News Release
Last modified: Monday, March 7, 2011
IU School of Education graduate student awarded prestigious Wells Fellowship
FOR IMMEDIATE RELEASE
March 7, 2011
BLOOMINGTON, Ind. -- The Indiana University Graduate School has awarded Julie Frye, PhD student in Curriculum and Instruction at the IU School of Education, with the 2011-12 Wells Graduate Fellowship.
The fellowship is an award provided for by the estate of longtime IU president and University Chancellor Herman B Wells. The $33,000 award goes to a doctoral or M.F.A student who demonstrates the qualities of Chancellor Wells: leadership abilities, academic excellence, character, social consciousness, and generosity of spirit.
Frye has exhibited those qualities through her work as a school librarian, a university instructor, and a graduate student. In 2003, shortly after the latest in a series of religious wars that killed more than 1,200 in Kaduna, Nigeria, Frye traveled alone to the city to help rebuild the destroyed library. In her first semester as a public school librarian, she opposed and stopped the removal of a book from the shelves that one teacher and a principal deemed "offensive." During her master's work (MS'02 from the IU School of Library and Information Science in Indianapolis), she created a curriculum designed to engage disinterested readers that incorporated snorkeling and rock-climbing and resulted in the assigned books flying off the shelves.
"Julie Frye is a one-woman stimulus package when it comes to her leadership style," wrote Mary Nine, social studies teacher and department leader at Edgewood Intermediate School in Indianapolis, in her recommendation letter. "She lifted up her teaching colleagues and challenged them to learn new skills, try new initiatives and transform student learning."

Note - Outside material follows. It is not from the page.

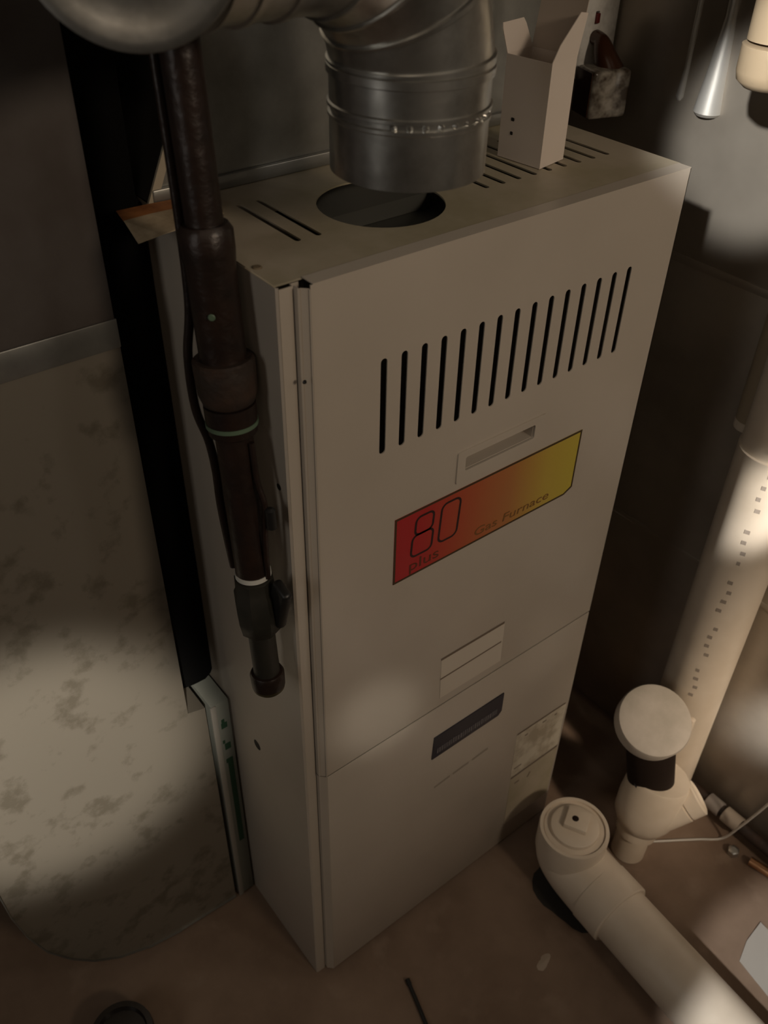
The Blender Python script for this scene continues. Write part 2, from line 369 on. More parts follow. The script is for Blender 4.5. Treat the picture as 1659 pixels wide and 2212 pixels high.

The chair of the Department of Curriculum and Instruction wrote in his recommendation that Frye's journey to a war-torn part of Nigeria embodied Wells' call for students to devote themselves to institutions worthy of their best. "Julie, in her usual tenacious and passionate way, chose to be the first international volunteer to help reestablish a library in Kaduna," wrote Jesse Goodman. "Only someone with Julie's strong character and devotion to social justice would have the courage and resolve to be involved in such a project."
Frye has served as a visiting lecturer at IUPUI for the School of Library and Information Science, the School of Liberal Arts, and University College since 2000, and has impressed faculty and students alike. "Julie has been a true beacon of brilliant light in our first-year seminar program," wrote David Sabol, academic coordinator for Learning Communities for University College. Sabol added that Frye's work produced some of the most amazing results he had ever seen from entering students. "Julie's positive energy and competence is readily sensed by students," he said.
The award will go toward helping Frye complete her dissertation. She intends to focus on the professional socialization of new school librarians. "I'm generally interested in what's happening in schools," Frye said. "As an instructor in the School of Library and Information Science, I'm always thinking about how we can prepare our students for the school environment. So that genuine curiosity and the desire to help those first few years to not be so rocky in the transition process -- that's what has led me to the topic."
Frye becomes the third recipient of the Wells Fellowship with ties to the School of Education in the last three years. Oren Pizmony-Levy, a PhD double major in education policy studies and sociology was awarded the Wells Fellowship for 2010-11; Payal Shaw, comparative education PhD candidate, earned the award in 2009-10. Frye earned her undergraduate degree in secondary English from the IU School of Education in 2000.
"It is because of students like these that the School of Education enjoys such a wonderful national and international reputation," said Gerardo Gonzalez, dean of the School. "No wonder we are ranked among the best graduate schools of education in the world."
Frye said the award has made her think back on a chance conversation she had with Chancellor Wells' retired secretary who raved about Wells' attributes. "And I thought, I need to know more about this man," Frye said. "I really connected to his story because of his advocacy for libraries and for intellectual freedom. I feel like it's just such a great honor to be named the recipient of this fellowship."